Mood: rushed
Topic: "Joad Jobs" (4)
Frodo took note of the banner above the web page, it said, simply, "15,000 jobs available right now", and the second line said "Baton Rouge." Perhaps, thought Frodo, the real revival of the City of Orleans is at hand, and all it took was a Depression-style economy to make people abandon their homes and head out to greener pastures, again. This time, instead of heading West, they may head South, and instead of picking fruit, they may be building houses. The motorcars may be a little more modern, and the highways more accessible, but the stories will be much the same.
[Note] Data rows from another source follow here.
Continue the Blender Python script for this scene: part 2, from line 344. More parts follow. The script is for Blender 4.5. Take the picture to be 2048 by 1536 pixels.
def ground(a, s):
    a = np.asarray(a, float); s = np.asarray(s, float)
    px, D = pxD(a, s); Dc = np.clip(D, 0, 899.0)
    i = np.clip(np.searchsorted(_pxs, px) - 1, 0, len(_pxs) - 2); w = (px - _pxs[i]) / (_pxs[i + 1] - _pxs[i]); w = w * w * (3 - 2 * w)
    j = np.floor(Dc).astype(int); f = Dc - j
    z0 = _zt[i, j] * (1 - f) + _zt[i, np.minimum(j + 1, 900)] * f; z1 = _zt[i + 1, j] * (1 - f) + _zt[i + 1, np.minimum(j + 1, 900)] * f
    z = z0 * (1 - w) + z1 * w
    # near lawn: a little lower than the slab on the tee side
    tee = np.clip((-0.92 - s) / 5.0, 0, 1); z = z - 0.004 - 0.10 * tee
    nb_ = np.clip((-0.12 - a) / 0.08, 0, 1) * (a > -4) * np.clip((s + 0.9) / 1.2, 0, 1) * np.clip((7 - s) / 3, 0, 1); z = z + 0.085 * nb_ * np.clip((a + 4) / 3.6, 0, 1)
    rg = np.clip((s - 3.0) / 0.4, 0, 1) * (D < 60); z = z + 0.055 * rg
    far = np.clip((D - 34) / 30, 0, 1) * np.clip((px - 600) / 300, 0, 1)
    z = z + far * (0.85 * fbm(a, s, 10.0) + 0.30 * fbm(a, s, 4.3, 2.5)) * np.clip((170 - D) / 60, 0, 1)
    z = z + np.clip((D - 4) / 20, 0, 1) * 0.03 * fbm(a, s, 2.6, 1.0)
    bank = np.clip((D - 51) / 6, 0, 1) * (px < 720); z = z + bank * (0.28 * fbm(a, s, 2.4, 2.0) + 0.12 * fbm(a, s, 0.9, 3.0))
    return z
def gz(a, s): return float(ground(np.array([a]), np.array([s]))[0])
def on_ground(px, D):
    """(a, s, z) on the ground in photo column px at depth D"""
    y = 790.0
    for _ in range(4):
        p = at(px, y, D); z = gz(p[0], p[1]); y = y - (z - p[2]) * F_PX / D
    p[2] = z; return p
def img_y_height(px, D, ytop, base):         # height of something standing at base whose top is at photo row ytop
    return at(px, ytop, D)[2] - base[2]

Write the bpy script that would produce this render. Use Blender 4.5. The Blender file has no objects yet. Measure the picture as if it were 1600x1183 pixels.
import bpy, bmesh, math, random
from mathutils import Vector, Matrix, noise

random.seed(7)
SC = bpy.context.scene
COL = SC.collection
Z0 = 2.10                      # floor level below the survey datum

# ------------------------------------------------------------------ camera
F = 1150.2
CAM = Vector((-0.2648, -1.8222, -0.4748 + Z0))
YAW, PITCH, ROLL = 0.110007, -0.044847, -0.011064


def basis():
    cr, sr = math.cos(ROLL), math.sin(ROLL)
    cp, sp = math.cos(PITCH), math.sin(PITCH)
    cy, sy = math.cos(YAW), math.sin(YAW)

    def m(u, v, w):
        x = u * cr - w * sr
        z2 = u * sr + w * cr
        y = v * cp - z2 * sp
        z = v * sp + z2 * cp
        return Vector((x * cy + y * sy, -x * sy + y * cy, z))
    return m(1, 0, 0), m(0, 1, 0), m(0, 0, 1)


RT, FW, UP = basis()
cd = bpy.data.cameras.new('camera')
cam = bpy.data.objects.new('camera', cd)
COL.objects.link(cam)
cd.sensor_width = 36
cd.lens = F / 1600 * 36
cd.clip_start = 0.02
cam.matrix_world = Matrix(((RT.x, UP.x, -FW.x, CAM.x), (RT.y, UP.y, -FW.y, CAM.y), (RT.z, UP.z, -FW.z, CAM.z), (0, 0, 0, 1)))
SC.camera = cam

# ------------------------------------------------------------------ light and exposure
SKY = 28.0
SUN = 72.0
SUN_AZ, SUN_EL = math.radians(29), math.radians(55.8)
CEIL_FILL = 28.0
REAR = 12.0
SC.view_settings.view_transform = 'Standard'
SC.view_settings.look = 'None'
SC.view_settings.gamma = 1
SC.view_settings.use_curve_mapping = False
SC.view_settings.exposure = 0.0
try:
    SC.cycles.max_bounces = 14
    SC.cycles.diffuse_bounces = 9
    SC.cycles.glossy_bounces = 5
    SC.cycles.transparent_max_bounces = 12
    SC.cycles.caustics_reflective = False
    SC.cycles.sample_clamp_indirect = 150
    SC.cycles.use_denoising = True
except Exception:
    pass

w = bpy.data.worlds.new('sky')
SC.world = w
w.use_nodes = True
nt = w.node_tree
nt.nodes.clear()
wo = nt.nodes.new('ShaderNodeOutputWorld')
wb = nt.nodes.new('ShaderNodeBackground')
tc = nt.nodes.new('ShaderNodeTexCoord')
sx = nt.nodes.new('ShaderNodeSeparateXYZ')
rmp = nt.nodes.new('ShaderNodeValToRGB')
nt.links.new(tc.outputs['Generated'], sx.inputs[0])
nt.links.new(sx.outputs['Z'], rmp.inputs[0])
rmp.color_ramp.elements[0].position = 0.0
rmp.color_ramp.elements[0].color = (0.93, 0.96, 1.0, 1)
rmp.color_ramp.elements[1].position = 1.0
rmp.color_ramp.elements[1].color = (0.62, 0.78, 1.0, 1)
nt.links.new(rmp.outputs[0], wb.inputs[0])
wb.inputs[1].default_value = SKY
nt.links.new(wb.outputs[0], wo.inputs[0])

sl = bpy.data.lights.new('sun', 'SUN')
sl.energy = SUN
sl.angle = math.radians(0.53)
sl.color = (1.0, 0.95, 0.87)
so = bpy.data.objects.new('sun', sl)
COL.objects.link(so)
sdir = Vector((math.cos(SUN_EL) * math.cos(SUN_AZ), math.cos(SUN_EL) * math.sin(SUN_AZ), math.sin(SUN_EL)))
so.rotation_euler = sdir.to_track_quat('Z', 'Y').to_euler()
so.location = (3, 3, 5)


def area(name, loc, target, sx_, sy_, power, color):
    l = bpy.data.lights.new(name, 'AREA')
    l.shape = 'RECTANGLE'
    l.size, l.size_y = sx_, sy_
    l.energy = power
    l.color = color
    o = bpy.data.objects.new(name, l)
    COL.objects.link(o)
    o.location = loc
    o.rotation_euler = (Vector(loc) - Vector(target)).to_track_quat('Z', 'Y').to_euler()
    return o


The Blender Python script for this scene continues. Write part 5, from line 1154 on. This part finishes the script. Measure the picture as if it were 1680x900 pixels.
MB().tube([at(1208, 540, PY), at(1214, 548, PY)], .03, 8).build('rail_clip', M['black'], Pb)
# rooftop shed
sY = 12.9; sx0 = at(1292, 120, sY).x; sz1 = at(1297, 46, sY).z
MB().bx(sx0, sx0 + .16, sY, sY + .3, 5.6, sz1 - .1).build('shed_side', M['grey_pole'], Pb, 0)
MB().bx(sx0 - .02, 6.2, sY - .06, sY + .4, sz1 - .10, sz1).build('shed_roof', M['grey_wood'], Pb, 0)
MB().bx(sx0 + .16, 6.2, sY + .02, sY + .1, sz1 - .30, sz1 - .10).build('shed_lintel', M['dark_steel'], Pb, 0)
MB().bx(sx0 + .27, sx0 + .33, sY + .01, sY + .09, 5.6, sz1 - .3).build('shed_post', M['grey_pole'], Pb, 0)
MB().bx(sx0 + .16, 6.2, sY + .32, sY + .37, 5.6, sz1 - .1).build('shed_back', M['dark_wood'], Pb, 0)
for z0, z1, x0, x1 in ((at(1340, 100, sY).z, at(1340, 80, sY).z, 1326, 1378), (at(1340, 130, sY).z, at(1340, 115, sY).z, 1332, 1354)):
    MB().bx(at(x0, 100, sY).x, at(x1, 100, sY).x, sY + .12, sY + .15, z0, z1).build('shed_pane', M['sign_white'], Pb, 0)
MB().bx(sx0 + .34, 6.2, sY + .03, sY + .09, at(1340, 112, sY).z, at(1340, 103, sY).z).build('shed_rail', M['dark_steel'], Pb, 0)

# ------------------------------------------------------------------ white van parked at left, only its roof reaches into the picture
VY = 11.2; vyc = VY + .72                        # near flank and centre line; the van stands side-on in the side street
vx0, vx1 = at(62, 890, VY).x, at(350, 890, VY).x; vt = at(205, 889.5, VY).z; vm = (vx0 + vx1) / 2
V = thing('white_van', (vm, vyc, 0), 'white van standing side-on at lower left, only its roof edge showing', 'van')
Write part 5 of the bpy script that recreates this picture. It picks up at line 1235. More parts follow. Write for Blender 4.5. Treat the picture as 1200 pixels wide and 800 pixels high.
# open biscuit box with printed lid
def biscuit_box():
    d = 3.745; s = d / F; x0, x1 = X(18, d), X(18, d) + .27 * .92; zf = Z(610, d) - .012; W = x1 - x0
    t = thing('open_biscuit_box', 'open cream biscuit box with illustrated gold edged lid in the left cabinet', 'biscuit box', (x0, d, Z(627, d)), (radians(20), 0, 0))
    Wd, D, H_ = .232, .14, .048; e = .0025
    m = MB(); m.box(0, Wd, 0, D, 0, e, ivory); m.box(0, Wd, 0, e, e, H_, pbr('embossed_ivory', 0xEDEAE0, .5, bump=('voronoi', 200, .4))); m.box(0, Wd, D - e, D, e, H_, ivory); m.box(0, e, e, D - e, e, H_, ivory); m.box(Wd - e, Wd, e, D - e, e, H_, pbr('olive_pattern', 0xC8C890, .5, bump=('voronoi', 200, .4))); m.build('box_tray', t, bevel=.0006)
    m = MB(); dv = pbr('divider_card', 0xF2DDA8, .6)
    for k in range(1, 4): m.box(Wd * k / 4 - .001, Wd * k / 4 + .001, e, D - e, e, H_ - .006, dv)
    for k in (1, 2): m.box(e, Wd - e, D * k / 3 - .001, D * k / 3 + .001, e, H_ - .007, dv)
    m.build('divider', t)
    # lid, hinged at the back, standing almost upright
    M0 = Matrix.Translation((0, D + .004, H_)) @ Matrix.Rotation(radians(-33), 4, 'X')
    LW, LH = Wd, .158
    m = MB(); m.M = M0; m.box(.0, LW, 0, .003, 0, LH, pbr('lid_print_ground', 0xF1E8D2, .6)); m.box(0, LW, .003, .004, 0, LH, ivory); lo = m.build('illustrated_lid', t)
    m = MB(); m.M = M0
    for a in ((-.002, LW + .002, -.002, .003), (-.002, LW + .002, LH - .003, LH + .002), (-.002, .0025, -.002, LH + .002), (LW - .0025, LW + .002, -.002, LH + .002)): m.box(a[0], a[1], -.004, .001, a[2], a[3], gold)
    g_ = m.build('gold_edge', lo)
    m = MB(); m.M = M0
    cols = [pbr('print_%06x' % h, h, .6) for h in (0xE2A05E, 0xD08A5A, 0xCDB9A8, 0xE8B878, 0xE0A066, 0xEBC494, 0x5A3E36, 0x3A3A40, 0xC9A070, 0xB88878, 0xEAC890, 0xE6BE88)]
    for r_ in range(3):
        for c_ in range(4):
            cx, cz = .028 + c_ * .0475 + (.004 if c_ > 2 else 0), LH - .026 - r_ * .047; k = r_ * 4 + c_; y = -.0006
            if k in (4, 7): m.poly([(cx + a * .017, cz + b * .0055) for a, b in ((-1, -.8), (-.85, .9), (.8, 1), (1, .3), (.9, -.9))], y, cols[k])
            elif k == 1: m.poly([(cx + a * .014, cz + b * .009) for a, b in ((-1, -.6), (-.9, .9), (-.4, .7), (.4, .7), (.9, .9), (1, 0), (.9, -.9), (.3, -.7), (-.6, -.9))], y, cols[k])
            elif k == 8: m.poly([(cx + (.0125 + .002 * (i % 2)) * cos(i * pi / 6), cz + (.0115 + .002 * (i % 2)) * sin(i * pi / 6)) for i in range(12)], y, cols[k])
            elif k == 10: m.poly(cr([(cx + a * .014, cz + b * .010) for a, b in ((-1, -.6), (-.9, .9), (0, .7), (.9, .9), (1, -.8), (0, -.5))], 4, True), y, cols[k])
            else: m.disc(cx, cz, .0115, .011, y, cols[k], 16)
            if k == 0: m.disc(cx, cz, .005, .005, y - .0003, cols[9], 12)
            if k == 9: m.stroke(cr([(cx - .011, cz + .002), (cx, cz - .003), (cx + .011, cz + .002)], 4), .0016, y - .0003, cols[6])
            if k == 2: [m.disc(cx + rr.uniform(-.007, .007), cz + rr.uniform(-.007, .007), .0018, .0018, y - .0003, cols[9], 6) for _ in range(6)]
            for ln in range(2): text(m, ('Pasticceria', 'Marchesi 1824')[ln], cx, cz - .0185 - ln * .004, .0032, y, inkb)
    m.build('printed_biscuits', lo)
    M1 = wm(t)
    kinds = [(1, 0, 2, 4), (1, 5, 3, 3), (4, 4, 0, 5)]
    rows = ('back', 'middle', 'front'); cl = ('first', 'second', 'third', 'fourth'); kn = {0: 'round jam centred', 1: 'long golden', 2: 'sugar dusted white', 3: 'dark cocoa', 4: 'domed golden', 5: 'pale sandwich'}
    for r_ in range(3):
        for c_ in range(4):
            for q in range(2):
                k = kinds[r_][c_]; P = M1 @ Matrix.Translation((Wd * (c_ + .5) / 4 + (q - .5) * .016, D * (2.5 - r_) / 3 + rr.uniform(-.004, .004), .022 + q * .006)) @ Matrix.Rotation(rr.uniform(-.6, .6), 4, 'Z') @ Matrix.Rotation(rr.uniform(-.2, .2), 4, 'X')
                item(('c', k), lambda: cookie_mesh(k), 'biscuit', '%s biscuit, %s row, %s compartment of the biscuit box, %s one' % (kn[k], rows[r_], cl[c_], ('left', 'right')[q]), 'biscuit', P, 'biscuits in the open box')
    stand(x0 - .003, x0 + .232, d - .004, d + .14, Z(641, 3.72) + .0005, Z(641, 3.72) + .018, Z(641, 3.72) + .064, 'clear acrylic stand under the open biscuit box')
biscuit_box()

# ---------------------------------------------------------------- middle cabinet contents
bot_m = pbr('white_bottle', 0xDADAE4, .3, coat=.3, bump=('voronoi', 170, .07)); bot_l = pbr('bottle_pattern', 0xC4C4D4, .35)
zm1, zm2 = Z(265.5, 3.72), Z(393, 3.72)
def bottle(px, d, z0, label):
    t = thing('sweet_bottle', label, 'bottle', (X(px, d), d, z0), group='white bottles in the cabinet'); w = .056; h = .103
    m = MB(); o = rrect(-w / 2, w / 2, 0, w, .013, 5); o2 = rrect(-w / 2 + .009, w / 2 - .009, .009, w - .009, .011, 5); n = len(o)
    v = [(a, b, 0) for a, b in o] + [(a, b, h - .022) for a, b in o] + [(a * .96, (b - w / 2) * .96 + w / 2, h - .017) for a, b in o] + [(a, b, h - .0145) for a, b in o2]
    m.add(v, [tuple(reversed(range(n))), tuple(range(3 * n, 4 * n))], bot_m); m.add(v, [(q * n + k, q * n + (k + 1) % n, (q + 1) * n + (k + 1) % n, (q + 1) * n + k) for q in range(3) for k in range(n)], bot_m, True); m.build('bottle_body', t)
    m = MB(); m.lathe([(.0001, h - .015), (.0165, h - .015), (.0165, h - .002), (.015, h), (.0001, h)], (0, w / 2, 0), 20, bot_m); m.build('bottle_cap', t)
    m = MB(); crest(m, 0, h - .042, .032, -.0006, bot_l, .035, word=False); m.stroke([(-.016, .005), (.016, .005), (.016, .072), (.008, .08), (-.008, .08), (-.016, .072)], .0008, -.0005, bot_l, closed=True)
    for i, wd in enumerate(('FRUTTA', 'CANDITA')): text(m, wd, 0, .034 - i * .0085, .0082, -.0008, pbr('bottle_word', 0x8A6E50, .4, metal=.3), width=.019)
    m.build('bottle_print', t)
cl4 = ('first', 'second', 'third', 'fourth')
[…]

Frodo Joad may have just returned from his third tour in Iraq. His wife, his mother, their two daughters, the turtle and the three dogs all piled into a 1993 Chevy Mini-van. They leave their house near Stillwater behind, to the bank, and they search for the quickest route to the promise of tomorrow. There are no jobs to the North, and they find the road clogged with license plates from rust-colored states that seem to extend all the way to Canada, and beyond.
There is only enough money to last for a few months, and tax breaks aren't going to offer much to a guy who wakes up at night, often in a cold sweat, calling names unfamiliar to anyone in his current entourage. Loud noises frighten the dogs, and Frodo Joad. But there is warming weather on the horizon, and everywhere they stop, people talk about the good food, the nice people, and the jobs, all of which lie before them.
Every night, someone seems to have a black-and-white tuned to a news broadcast, and they see him, talking about hope, and working together, and the fact that our greatest fears are our own. They hold hands, some pray, but most just want to share as mammalians have done for thousands of years, under similar circumstances. They go on, because they cannot go back.
The bridges are all re-built, but much remains to be re-constituted, and as they cross into the City of Orleans, the path should be wide and free to the opportunities which brought them to the Parish border. What, dear reader, do we do, if the sign says "Okies, Go Home"?